#TradingMistakes101

The difference between spot trading, margin trading, and futures trading on the Binance platform.

1. Spot Trading:

* What is it? It is the simplest and safest type of trading for beginners. Imagine you go to a vegetable market and buy tomatoes. You pay for them immediately and receive them right away. This is spot trading in cryptocurrencies.

* How does it work? You buy a cryptocurrency (like Bitcoin) with the currency you own (like US dollars or USDT). Once the transaction is completed, the cryptocurrency belongs to you completely.

* Risks: The risks are limited to the value of the currency you bought. If the price of the currency drops, you only lose part of your investment's value if you sell.

* Features for beginners: Simple, straightforward, no leverage (loans), which makes it less risky.

2. Margin Trading:

* What is it? This is where things start to get more complex and risky. Imagine you want to buy tomatoes, but you do not have enough money. The seller offers to lend you part of the amount, and you put down another part as "margin" (collateral).

* How does it work? You borrow money from the Binance platform (or from other traders) to increase your trading volume. In other words, you are trading for an amount larger than what you actually own.
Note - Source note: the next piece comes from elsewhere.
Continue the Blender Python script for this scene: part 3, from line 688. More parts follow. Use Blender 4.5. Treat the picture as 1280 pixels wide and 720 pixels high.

* Leverage: This is the fundamental concept in margin trading. Leverage allows you to increase your buying power. For example, if the leverage is 5x, it means you can trade for 5 times your capital.

* Risks: Very high. If the price moves in the opposite direction to your expectation, your losses can magnify very quickly, and you could lose all your money (margin) very fast, which is called "liquidation."

* Features for beginners: I do not recommend it at all for beginners. You should have a deep understanding of the market and risk management before considering margin trading.

3. Futures Trading:

* What is it? This type of trading is even more complicated and risky than margin trading. Imagine you agree with someone to buy tomatoes from them at a specified price on a future date, regardless of their price at that time. You are not buying the tomatoes themselves now, but rather buying a "contract" (agreement) to buy or sell them in the future.

* How does it work? You do not actually own the cryptocurrency. Instead, you buy or sell "contracts" that represent the value of the cryptocurrency. You trade on the future price movement of the currency. You can profit if the price goes up (buying) or if the price goes down (short selling).

* Leverage: Futures trading also uses high leverage, significantly increasing potential profits and potential losses.

* Risks: Very, very high. This type of trading is intended for professional traders with significant experience in risk management and extreme market fluctuations. A small price movement in the wrong direction can lead to substantial losses.

* Features for beginners: Stay away from it altogether at first. This type requires a deep understanding of the market, price fluctuations, and complex risk management.

(Attached image) A quick summary for beginners

Final advice:

As a beginner, focus only on spot trading. Learn the basics, monitor the market, and do not invest more than you can afford to lose. And when you gain enough experience and understand the risks well, you can consider other types of trading. Trading involves risks, and continuous learning is the key to success.